Which brings me to the second aspect of bigotry: the overwhelming anti-medieval and therefore anti-Catholic bigotry that is part-and-parcel of portraying a medieval society as such a vile thing. And especially religion. One doesn't see much of religion or clergy in the first two novels, beyond a few hypocritical references from certain characters. But, I asked Sophia's Favourite if I'd missed anything; allow me to quote you his fulsome response:

Those two themes are plenty, but what about the David Brin-style Socialist Realism? I mean how Martin's portrayal of non-"democratic" systems is the sort of vilifying propaganda generally associated with totalitarian regimes. I didn't find it that surprising—liberal ideology is still an ideology, and all ideologues will pull the same tricks given half an excuse—but I was a little surprised that an allegedly literate public let him get away with it.

Just for example, Martin's nobles are, each individually, and with only a few (doomed) exceptions, worse than Giles de Rais or Elizabeth Bathory, whose bad behavior certainly seems to have excited comment in their societies—but in Martin's? No, that's just how all nobles are. Of course, all the historical aristocrats Martin could claim as a basis for his portrayal were excommunicated and/or jailed and/or executed; the only person who got away with asmany personal or hired killings as the typical noble of his setting, is someone Martin shares at least 75% of his political opinions with—Che "personally shot more than 300 farm-boys" Guevara.
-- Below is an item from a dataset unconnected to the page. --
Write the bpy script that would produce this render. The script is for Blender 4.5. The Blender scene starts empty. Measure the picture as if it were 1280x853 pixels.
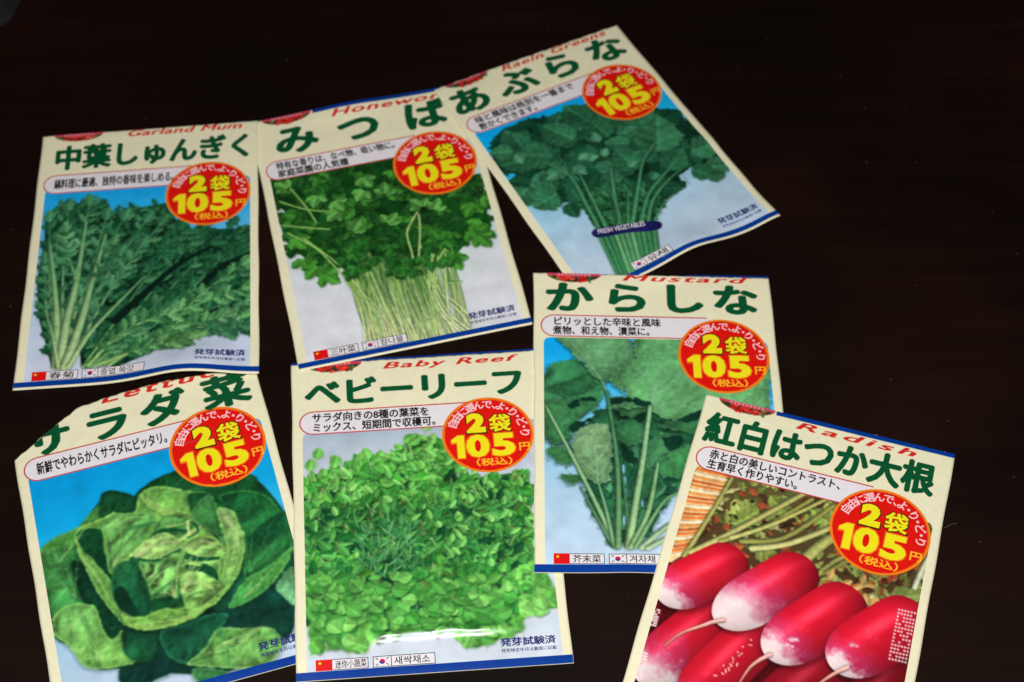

I think I missed that theme as I enumerated the examples of Martin's bigotry because I just take this one for granted. I expect to see this sort of stuff in any modern fantasy work after Tolkien, although it must be said that Martin takes it up several notches. I can't add anything to what the my ever-eloquent colleague wrote above (hence why I quoted him in full).

About the only good thing I can say about the television series is that it's got a great soundtrack.

And, yes, I need to get more of my own writing done and be part of the solution rather than just complaining all the time. Fear not -- I have three short stories on the go right now that I think I can realistically get done within the fortnight. Only problem is I think I might put all three into the anthology rather than post them here.

1 comment:

Sophia's Favorite said...

Put another way, the nobles in Martin's setting are worse than Oda Nobunaga, who may've sacked a few Buddhist monasteries in his day, but at least had the decency—and good sense—to protect his peasants. Vlad III Draculea, propaganda by people who made him a scapegoat for their own screwups notwithstanding, only did horrifying things to his enemies—who had just got through doing worse things in Constantinople.

Even those wackos had their good sides. Is Martin really concerned to claim the typical medieval nobleman was worse than the Devil King or the Impaler Prince? Contemporary accounts—actually, every single scrap of history we have, documentary or otherwise—suggests quite the reverse.